Polemiche e scontri sono ormai il pane quotidiano della politica italiana. Se a Roma lo scenario è tratteggiato da queste caratteristiche, il resto dello stivale non è da meno. Accade, quindi, che a Pompei, tra scavi e Santuario, si riaccende la flebile fiammella dei partiti e delle liste che aspirano a rappresentare interessi e problemi di cittadini ed imprenditori sparsi nei vari angoli della città, in vista delle prossime amministrative della primavera 2017. A questo occorre aggiungere che uno dei maggiori partiti nazionali, il Pd, proprio in questo che è uno dei pochi Comuni simbolo dell’ex governo Renzi e del ministro Franceschini, non ha né una sede ma, ancor più grave, neppure un gruppo dirigente ormai da anni.

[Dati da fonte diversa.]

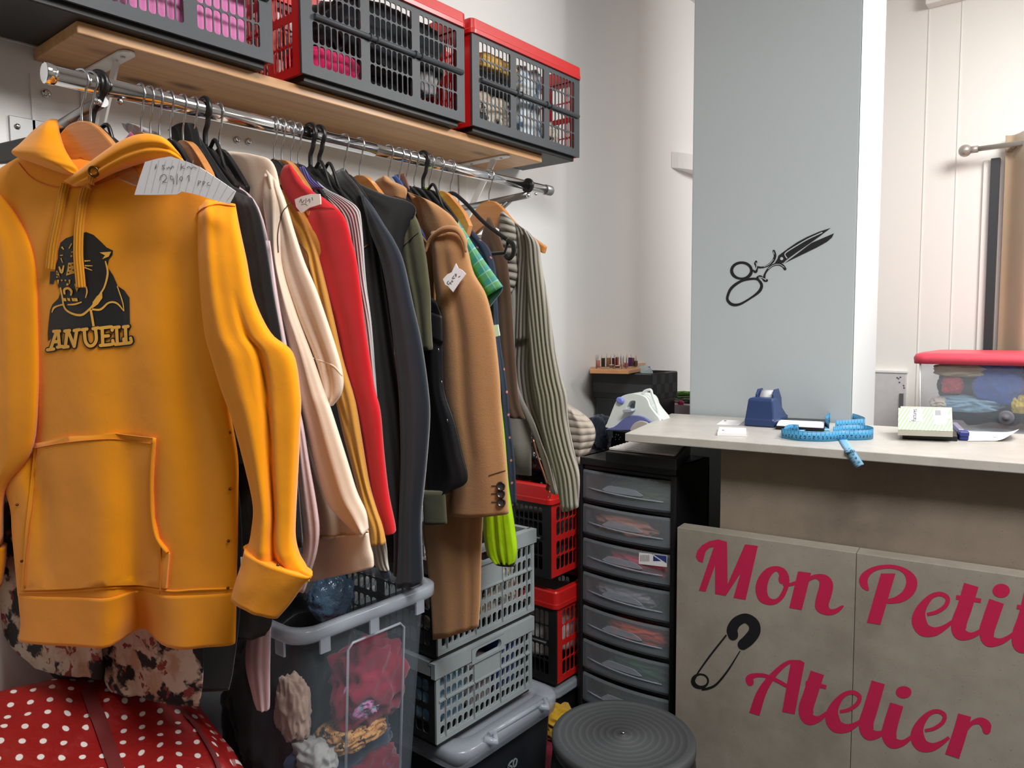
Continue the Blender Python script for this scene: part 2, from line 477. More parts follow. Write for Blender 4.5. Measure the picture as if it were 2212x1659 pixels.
def blob(c, r, amp=0.25, sc=3.0, sub=5, seed=0, fold=True, boxy=0.0):
    bm = bmesh.new(); bmesh.ops.create_icosphere(bm, subdivisions=sub, radius=1.0)
    vs = []
    for v in bm.verts:
        p = v.co.copy()
        if boxy:
            m = max(abs(p.x), abs(p.y), abs(p.z)); p = p.lerp(p/m, boxy)
        q = p*sc+Vector((seed*3.1, seed*1.7, seed*0.9))
        a = mnoise.noise(q)
        if fold: a = 0.6*a+0.5*(1-2*abs(mnoise.noise(q*1.3)))-0.2+0.10*(1-2*abs(mnoise.noise(q*2.6)))-0.05
        k = 1+amp*a
        vs.append((c[0]+p.x*k*r[0], c[1]+p.y*k*r[1], c[2]+p.z*k*r[2]))
    fs = [tuple(v.index for v in f.verts) for f in bm.faces]
    uv = [(p[0], p[2]) for p in vs]
    bm.free()
    return MB().add(vs, fs, uv, True)
# ================================================================== materials used everywhere
M = {}
M['wall'] = wallpaint('white_wall_paint', rgb(243, 243, 242))
M['wall_back'] = wallpaint('warm_white_panel', rgb(240, 237, 232))
M['pillar'] = wallpaint('pale_grey_blue_paint', rgb(186, 195, 199))
M['ceil'] = wallpaint('ceiling_white', rgb(235, 235, 232))
M['floor'] = concrete('grey_floor', rgb(80, 77, 73), rgb(62, 60, 57), 2.0, 0.5)
M['shelf'] = wood('pine_board', rgb(222, 176, 122), rgb(190, 138, 88), 1, 1.0)
M['hanger_wood'] = wood('varnished_hanger_wood', rgb(214, 148, 84), rgb(190, 120, 58), 0, 2.0, 0.35, False, 0.4)
M['tray_wood'] = wood('light_tray_wood', rgb(222, 164, 112), rgb(200, 140, 90), 0, 2.0, 0.5, False)
M['chrome'] = plain('chrome', rgb(225, 226, 228), 0.12, 1.0, 0.02, bump=0.0)
M['steel'] = plain('steel_wire', rgb(190, 192, 196), 0.25, 1.0, 0.02, bump=0.0)
M['dsteel'] = plain('dull_steel', rgb(165, 166, 166), 0.4, 1.0, 0.05, bump=0.02)
M['white_metal'] = plain('white_bracket_enamel', rgb(228, 226, 222), 0.4)
M['blackp'] = plain('black_plastic', rgb(22, 23, 25), 0.35, bump=0.08)
M['blackv'] = cloth('black_velvet', rgb(14, 14, 16))
M['cratep'] = plain('charcoal_crate_plastic', rgb(66, 70, 75), 0.5, bump=0.08)
M['crateb'] = plain('black_crate_plastic', rgb(26, 27, 29), 0.45, bump=0.08)
M['redp'] = plain('red_crate_plastic', rgb(205, 32, 30), 0.35, bump=0.05, coat=0.2)
M['greyp'] = plain('pale_grey_crate_plastic', rgb(134, 143, 146), 0.5, bump=0.06)
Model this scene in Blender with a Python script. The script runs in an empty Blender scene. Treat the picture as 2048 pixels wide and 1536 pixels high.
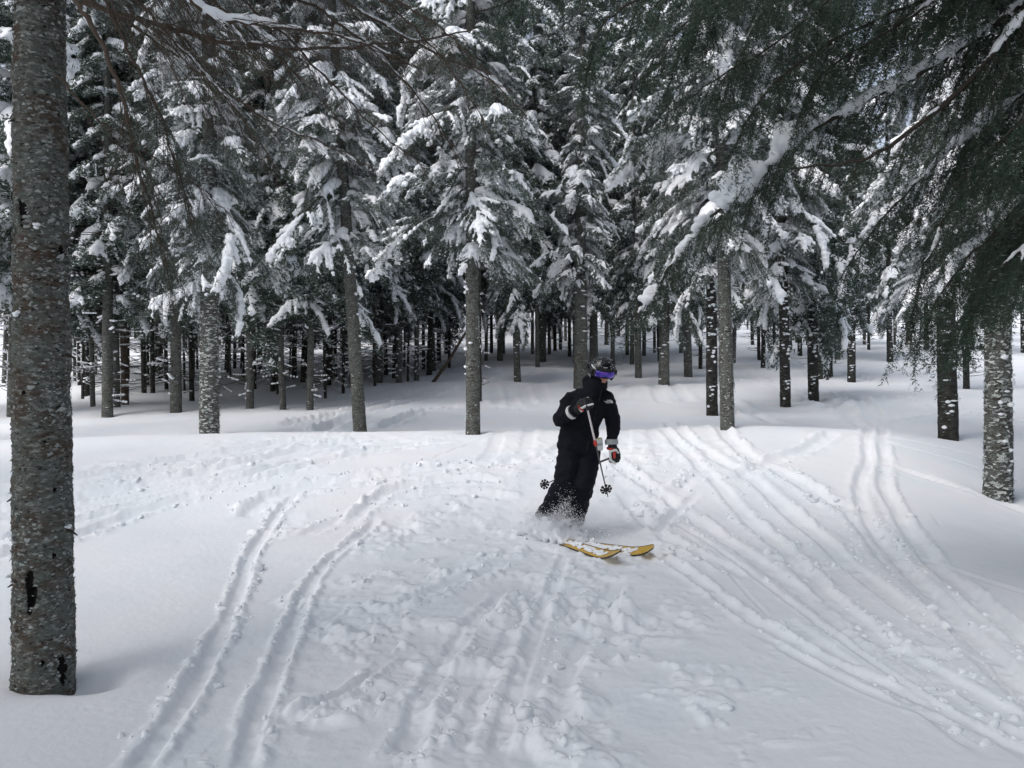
import bpy, bmesh, math, random
import numpy as np
from mathutils import Vector, Matrix, Euler

sc = bpy.context.scene
COL = sc.collection
# ------------------------------------------------------------------ camera, sky, sun, exposure
FPX = 1490.0                        # focal length in pixels of the 2048 wide photograph
cam_d = bpy.data.cameras.new("camera")
cam_d.sensor_width = 36.0
cam_d.lens = FPX / 2048.0 * 36.0
cam_d.clip_start = 0.05
cam_d.clip_end = 600.0
cam = bpy.data.objects.new("camera", cam_d)
cam.rotation_euler = (math.radians(90), 0, 0)
COL.objects.link(cam)
sc.camera = cam

SUN_EL, SUN_AZ = 50.0, 230.0        # azimuth clockwise from +Y (north)
w = bpy.data.worlds.new("World")
sc.world = w
w.use_nodes = True
nt = w.node_tree
nt.nodes.clear()
wo = nt.nodes.new("ShaderNodeOutputWorld")
bg = nt.nodes.new("ShaderNodeBackground")
hs = nt.nodes.new("ShaderNodeHueSaturation")
sky = nt.nodes.new("ShaderNodeTexSky")
sky.sky_type = 'NISHITA'
sky.sun_disc = False
sky.sun_elevation = math.radians(SUN_EL)
sky.sun_rotation = math.radians(SUN_AZ)
sky.air_density = 1.0
sky.dust_density = 5.0
sky.altitude = 800.0
hs.inputs['Saturation'].default_value = 0.50
bg.inputs['Strength'].default_value = 0.15
nt.links.new(sky.outputs[0], hs.inputs['Color'])
nt.links.new(hs.outputs[0], bg.inputs['Color'])
nt.links.new(bg.outputs[0], wo.inputs['Surface'])

sun_d = bpy.data.lights.new("sun", 'SUN')
sun_d.energy = 1.35
sun_d.angle = math.radians(48)
sun_d.color = (1.0, 0.99, 0.975)
sun = bpy.data.objects.new("sun", sun_d)
az = math.radians(SUN_AZ); el = math.radians(SUN_EL)
sd = Vector((math.sin(az) * math.cos(el), math.cos(az) * math.cos(el), math.sin(el)))
sun.rotation_euler = sd.to_track_quat('Z', 'Y').to_euler()
COL.objects.link(sun)

sc.view_settings.view_transform = 'Standard'
sc.view_settings.look = 'None'
sc.view_settings.gamma = 1.0
sc.view_settings.use_curve_mapping = False
sc.view_settings.exposure = 0.42
sc.render.engine = 'CYCLES'
sc.cycles.max_bounces = 8
sc.cycles.diffuse_bounces = 4
sc.cycles.glossy_bounces = 2
sc.cycles.transmission_bounces = 3
sc.cycles.volume_bounces = 6
sc.cycles.use_denoising = True
sc.cycles.use_adaptive_sampling = True
sc.cycles.adaptive_threshold = 0.02
sc.cycles.caustics_reflective = False
sc.cycles.caustics_refractive = False

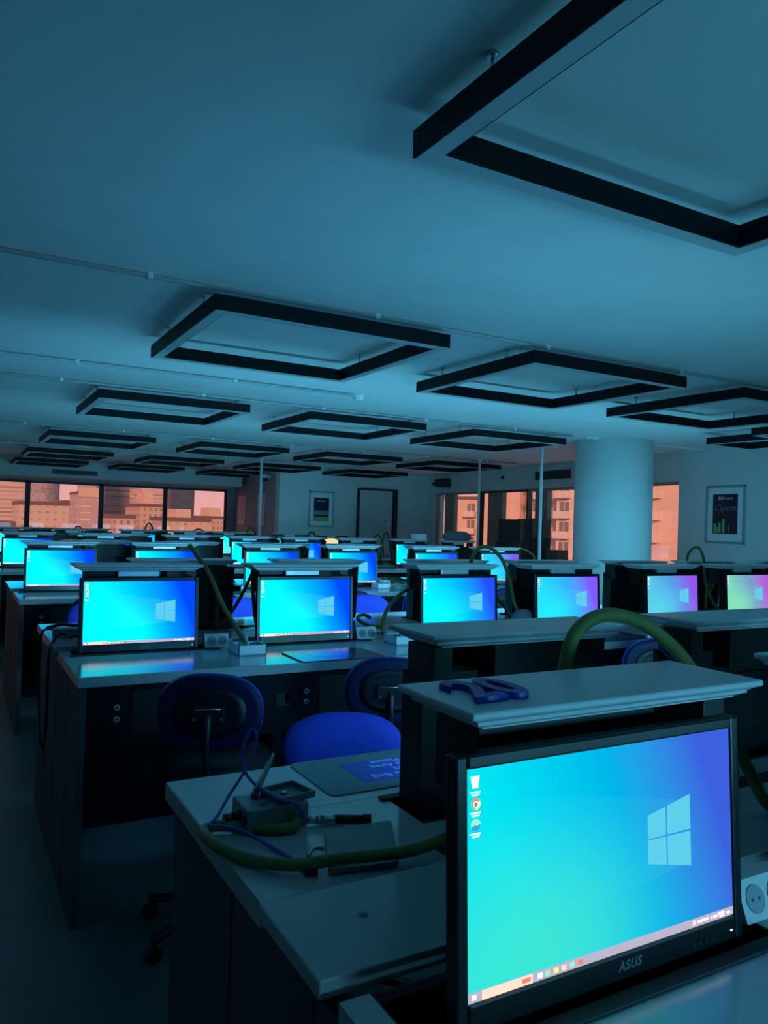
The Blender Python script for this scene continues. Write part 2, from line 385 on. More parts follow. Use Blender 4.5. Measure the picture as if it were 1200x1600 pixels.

“In tante e ripetute occasioni abbiamo sollecitato l’intervento dei vertici provinciali e regionali del Partito al fine di risolvere il Caso Pompei”. Dice Attilio Adami, uno dei dirigenti messi alla porta dalle riunioni degli ultimi giorni, ma che accusa i “rappresentanti ostaggio, o peggio ancora collusi con impolverati voltagabbana, che rappresentano solo piccole ed insidiose correnti. Questi – dice – si ergono a deus ex machina dell’intero partito, ma nella realtà sono soltanto espressioni dei propri interessi”.

Il dito puntato di Adami è verso uno dei commissari della triade, nominati per risolvere la matassa, aggrovigliata già da qualche anno, ancor prima delle elezioni dell’ultimo sindaco Uliano. “L’ultimo episodio, in ordine di tempo, è capitato qualche giorno fa quando ha ben pensato di rappresentare il partito nella sua interezza, presenziando una riunione su invito di una variopinta compagine. Quindi, cosa ancor più grave – conclude – ha approvato la stesura di un documento con forze politiche che mai hanno rappresentato i Dem, ma anzi sono espressione manifesta del Centro Destra e di Forza Italia”.